The real cause of voter apathy will never be a simple question to answer. However, the current political instability prevailing within both the ruling Botswana Democratic Party (BDP) and the opposition coalition of the Umbrella for Democratic Change (UDC) should have played a significant role in discouraging eligible voters to register.

With regard to the ruling BDP, the apparent fall out between President Dr Mokgweetsi Masisi and his predecessor Dr Ian Khama, undoubtedly had a major impact in turning off voters. Never before in Botswana’s history has such a large number of sitting Members of Parliament failed to retain their ticket to the general election in the party’s primaries.

There is a strong feeling within the conservative ruling BDP voters that the primaries system dubbed Bulela Ditswe was manipulated and rigged in favour of newcomers especially tenderpreneurs who have of late been joining the party in large numbers. The traditional voters who felt undermined by the direction of the party is taking are not finding any joy in registering to vote hence they are dragging their feet to register and endorse tenderpreneurs who they allege have not joined politics to serve them to instead to protect their own business interests.

As for the UDC, there is discernible displeasure regarding the current state of affairs of the opposition coalition. The UDC leadership is accused of dragging its feet in solving the impasse and rift that led to the formation of Alliance for Progressives (AP), a splinter of the Botswana Movement for Democracy (BMD) which was recently expelled and given 30 days within which to appeal its expulsion from the UDC.

The UDC quagmire is compounded by the uncertainty concerning the admission of the Botswana Congress Party into the opposition coalition which some especially expelled BMD cadres have persistently labelled irregular and unlawful. The vast majority of the BCP voters who are still reeling from the humiliation of the 2014 general election outcome are unhappy that instead of being welcomed into the opposition coalition with open arms, with the sole aim of dislodging the ruling BDP, they are viewed as power mongers hell-bent on benefitting from the goodwill that Batswana had shown towards the opposition collective in the past general election.

Again the looming legal battle between UDC and the expelled BMD is another recipe for voter apathy from opposition voters who feel short changed by the leadership’s inaction in getting its house in order ahead of the general election given the short period of time before the elections are held in October next year.

The infighting within the major political players in BDP and UDC has been a source of concern to a lot of eligible voters who have not yet registered to signal their displeasure on the current state of their parties which to say the least is characterized by unprecedented instability.

The problem of voter apathy appears to be a worldwide phenomenon as International Institute for Democracy Assistance (IDEA) has conducted a number of researches on voter apathy and came to the conclusion that “despite the growth in the global voter population, the global average turn out has decreased since the 1990s”.

According IDEA head of Communications and Knowledge Raul Cordenillo, civic education teaches that showing up at the ballot is the main way the electorate can have a say their countries’ democratic processes.

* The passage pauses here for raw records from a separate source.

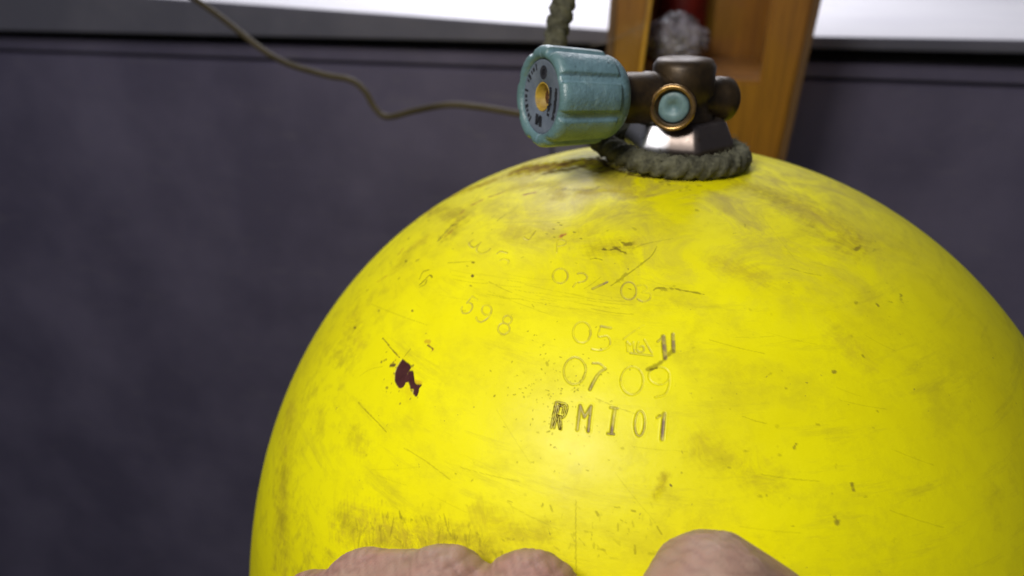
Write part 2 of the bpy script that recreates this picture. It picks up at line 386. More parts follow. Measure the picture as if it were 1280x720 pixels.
# row 05 ... 1|
c6 = lambda p: crop(700, 395, 6.545, p)
engrave(ell(727.5,415.8,11.2,13.2), 1.6, tone=.4, dark=.12); engrave(c6([(245,120),(250,150),(235,190)]), 2.6, tone=.7, dark=.1)
engrave(c6([(415,100),(335,84)]), 3, tone=.8, sm=False); engrave(c6([(335,84),(315,168),(385,165),(412,210),(395,258),(330,282),(260,272)]), 1.5, tone=.4, patch=.7)
engrave(c6([(520,190),(600,130),(690,78)]), 1.2, tone=.3, patch=.8); engrave(c6([(690,195),(752,305)]), 1.3, tone=.45, sm=False); engrave(c6([(575,303),(755,326)]), 1.4, tone=.5, dark=.15, sm=False)
engrave(c6([(545,215),(555,290)]), 1.2, tone=.4, sm=False); engrave(c6([(550,212),(575,240),(600,215),(608,292)]), 1.3, tone=.5, sm=False); engrave(c6([(640,215),(628,270),(650,298),(685,285),(680,250),(655,252)]), 1.3, tone=.55, dark=.1)
engrave(c6([(800,210),(845,170)]), 2.6, tone=.8, sm=False); engrave(c6([(845,170),(862,345)]), 5, tone=1, dark=.1, sm=False, patch=.2); engrave(c6([(925,150),(930,290)]), 4.2, tone=.9, dark=.1, sm=False, patch=.3)
mark(grime, c6([(722,440),(770,415),(830,375),(870,335),(925,285)]), 5, .55); mark(grime, c6([(740,440),(790,425)]), 3, .8)
# row 07 09
engrave(ell(718.3,463.8,13.6,17,4), 1.5, tone=.4, dark=.25); engrave(c6([(205,400),(212,450),(190,510)]), 2.6, tone=.6, dark=.2)
engrave(c6([(268,388),(325,392),(370,432)]), 2.6, tone=.9, dark=.1); engrave(c6([(370,432),(320,470),(280,530),(245,600)]), 3.4, tone=1, dark=.3, patch=.25)
engrave(ell(790,476,14,17.5), 1.5, tone=.35, dark=.08); engrave(ell(824,470,13,11), 1.4, tone=.25, dark=.06); engrave(c6([(893,480),(895,560),(860,640),(780,665)]), 1.5, tone=.3, dark=.05)
# RMI01
c7 = lambda p: crop(680, 490, 6.545, p)
for a, w_ in (([(58,292),(98,82)],1.8),([(82,292),(128,100)],1.8),([(98,82),(150,88),(188,115),(178,175),(150,208),(108,190)],1.9),([(128,110),(160,125),(150,170)],1.4),([(112,195),(128,300)],1.8),([(138,200),(138,305)],1.5)):
    engrave(c7(a), w_, tone=.8, dark=.95, patch=.1, depth=.00022)
engrave(c7([(72,270),(112,110)]), 2.4, tone=.8, dark=.3, sm=False)
engrave(c7([(272,308),(296,112),(330,205),(385,118),(362,320)]), 3.6, tone=1, dark=.12, sm=False, patch=.1, depth=.00022)
for a, w_ in (([(545,128),(600,136)],3),([(580,135),(552,335)],4),([(522,340),(572,345)],2.8)): engrave(c7(a), w_, tone=1, dark=.12, sm=False, patch=.1, depth=.00022)
engrave(ell(799.8,529.5,6.2,15.5,3), 2.6, tone=.7, dark=.08, depth=.00022, patch=.2)
engrave(c7([(925,212),(988,172)]), 2.6, tone=.8, sm=False); engrave(c7([(984,178),(966,388)]), 4, tone=1, dark=.12, sm=False, patch=.15, depth=.00022)
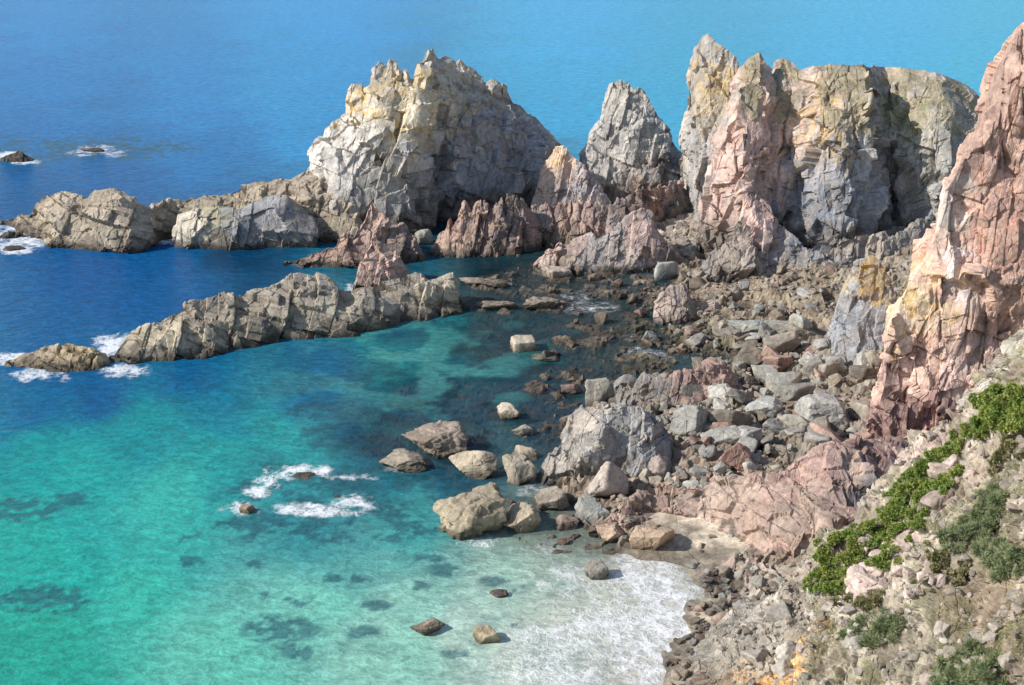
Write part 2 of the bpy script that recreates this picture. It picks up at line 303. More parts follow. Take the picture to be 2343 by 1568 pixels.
# ---------- right cliff
a=loft([(2000,1010,985),(2012,1015,930),(2026,1020,830),(2040,1022,740),(2056,1022,690),(2084,1024,645),(2128,1026,580),(2140,1027,560),(2150,1028,500),(2164,1030,440),(2200,1030,378),(2236,1030,335),(2252,1030,260),(2284,1030,235),(2294,1030,145),(2310,1030,120),(2324,1030,80),(2345,1030,62),(2420,1030,30),(2520,1030,-40),(2700,1030,-140)],
 .25,.5,'steep',440,420,[(6,.6,.8,.3,1.5),(3,.6,.7,.35,.8),(1.5,.7,.5,.3,.3)],[((.94,.2,-.22),3.2,B1,6,1.4),((.85,-.45,.1),1.4,B2,2.6,.5),((.95,.1,-.3),.6,B1,1.1,.15)],79,(.48,.335,.27),(.43,.285,.225),2,
 [(2110,700,3.4,OCH,.95),(2095,745,2.4,OCH,.8),(2110,700,3.4,(.52,.43,.31),.8),(2080,800,4,(.52,.38,.31),.7),(2060,900,4,(.5,.36,.31),.7),(2205,640,1.8,(.72,.69,.66),1),(2200,590,1.6,(.72,.69,.66),1),(2215,680,1.5,(.72,.69,.66),.9),(2170,450,3.5,(.48,.42,.375),.8),(2300,500,6,(.38,.22,.165),.8),(2310,250,6,(.27,.18,.15),.85),(2290,350,5,(.31,.205,.17),.8),(2230,850,4,(.46,.33,.285),.7),(2250,700,4,(.44,.28,.21),.6),(2150,500,2.5,(.48,.43,.385),.7),(2060,990,5,(.19,.115,.105),.9),(2150,990,5,(.19,.115,.105),.9)],(0,20),bz=3,fine=.025,sh=.2,jag=5,jw=60,amp=.5,cf=.8,cw=.06)
formation('cliff',[a],'tall orange-pink cliff rising on the right with pale streaks and ochre lichen','cliff')
# ---------- fore reef
st=loft([(240,832,828),(262,834,805),(290,834,766),(350,832,738),(425,824,696),(436,822,684),(500,812,672),(560,802,664),(585,799,656),(620,794,656),(650,790,638),(690,784,620),(745,780,626),(772,777,652),(800,774,662),(850,760,650),(900,748,636),(950,738,620),(985,734,640),(1030,728,622),(1050,724,645),(1066,716,690),(1074,712,705)],
 1.4,.7,'slab',460,140,[(4.5,.9,.8,.2,.7),(2,.9,.7,.25,.3)],J_reef+J(3.6,.7)[:1],83,(.32,.275,.205),(.26,.225,.18),1.3,[(560,700,5,(.23,.2,.155),.6),(350,770,5,(.35,.3,.21),.7),(700,650,4,(.19,.17,.15),.7),(900,690,5,(.21,.19,.16),.6),(1040,650,3,(.35,.315,.22),.6)],jag=6,jw=60,amp=.5,low=5)
formation('rock_reef',[st],'long wedge shaped tan reef crossing the bay with surf at its left tip','rock reef')
st=loft([(12,838,832),(60,846,808),(110,852,795),(150,857,784),(190,856,790),(215,852,798),(250,842,825),(258,840,836)],1.4,.8,'slab',110,60,S_fin,J_reef,89,(.35,.275,.165),TAN,.4,jag=3,amp=.5)
formation('rock_islet',[st],'low golden brown rock hump in surf off the left tip of the long reef','rock')
st=loft([(0,372,365),(20,375,352),(45,374,346),(75,372,362),(80,371,370)],1.0,.8,'steep',50,40,S_fin,J_fin,97,DARK,BRN,.5,amp=.6)
formation('rock_islet',[st],'small dark rock ringed with surf far out at the left edge','rock')
st=loft([(0,548,545),(15,550,530),(40,549,526),(62,547,540)],1.0,.8,'steep',50,40,S_fin,J_fin,98,(.3,.25,.14),TAN,.3,amp=.6)
formation('rock_islet',[st],'flat pale rock in white surf beside the left end of the low reef','rock')
# ---------- shore outcrops
st=loft([(1225,1110,1095),(1240,1118,1060),(1285,1124,1010),(1300,1126,945),(1330,1128,932),(1385,1126,924),(1440,1122,930),(1490,1115,955),(1530,1105,975),(1552,1092,1010),(1565,1080,1060)],
 .75,.6,'convex',240,160,[(3.5,.8,.7,.2,.5),(1.5,.8,.6,.25,.3)],J(1.6,.45),101,(.205,.203,.2),(.26,.248,.23),.8,[(1330,960,2,(.35,.29,.23),.7),(1280,1060,3,(.28,.25,.21),.6)],jag=6,amp=.9)
formation('rock_outcrop',[st],'biggest dark grey domed outcrop at the water edge in the middle of the shore','rock')
st=loft([(1400,930,915),(1420,938,885),(1480,944,862),(1540,946,850),(1600,942,835),(1650,930,832),(1680,915,860),(1695,905,890)],
 1.0,.6,'steep',160,90,S_fin,J_fin,103,(.245,.17,.145),(.2,.18,.16),.5,bz=.4,jag=10,amp=.8)
formation('rock_outcrop',[st],'reddish ribbed outcrop just behind the biggest dark grey outcrop','rock')
st=loft([(1495,735,720),(1505,740,690),(1530,742,660),(1565,740,650),(1590,735,690),(1640,720,690),(1660,700,690)],.8,.6,'steep',90,70,S_fin,J_fin,107,(.28,.225,.195),BRN,.5,bz=.3,jag=6,amp=.8)
formation('rock_outcrop',[st],'brown angular outcrop on the shore platform below the rounded pink point','rock')
a=loft([(1350,1215,1205),(1390,1225,1180),(1430,1222,1140),(1470,1210,1120),(1500,1200,1135),(1560,1198,1125),(1630,1205,1105),(1670,1240,1100),(1720,1290,1090),(1800,1310,1075),(1880,1310,1040),(1960,1290,1010),(2040,1260,1000),(2120,1230,985),(2200,1200,960),(2300,1180,900)],
 1.6,.4,'convex',380,170,[(4.5,.8,.7,.2,.8),(2,.8,.6,.3,.4)],J_reef+J(2.6,.7)[:1],109,(.32,.22,.18),(.28,.21,.17),.6,[(1880,1080,5,(.28,.185,.16),.8),(2080,1060,6,(.21,.13,.118),.85),(1680,1180,6,(.36,.25,.2),.6),(1620,1120,4,(.27,.225,.185),.5),(1990,1120,2.5,DARK,.85),(1420,1170,3,(.23,.16,.13),.7)],bz=.5,jag=8,amp=.8)  # DARK zone is painted shade for the cave hollow
formation('rock_slab',[a],'wide red-brown rock slab sloping to the small sandy beach','rock')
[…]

By voting, the electorates get to select candidates or political parties that represent their views. Through voting, the electorate can determine which laws and policies in realms of education, healthcare and social welfare are sustained or enacted. Therefore, the electorates decide which officials will represent them in determining the direction that their democracy will take.

However, in today’s democracies, voting is no longer enough for a number of reasons. Firstly and unfortunately, not everyone eligible to vote exercises this fundamental right. Some voters do not see a viable candidate or political party to choose from. Some do not just care to vote. This apathy is undermining democracy around the world.

Secondly, democracy does not equal to elections. While what electorates do on election day matters, the electoral cycle reminds us that what happens before and after elections is equally important.

Holding electoral representatives accountable for the policies they stand for is vital are they carried out, or left on the wayside? In between elections, the electorate should participate in public hearings and consultations to make their concerns known.

The electorates need to safeguard the human rights that are afforded by their democracies. For their part, governments and political parties should ensure that they remain responsive to the needs of the citizens. This should not be confined and limited to election campaign periods in a bid get re-elected. Institutions should equally work together to allow for continuous citizen engagement to sustain democracy.

Thirdly, citizens have become more active and vocal in their views. Often by-passing traditional democratic institutions such as political parties, citizens have taken to the streets to protest and exert pressure on the political leadership.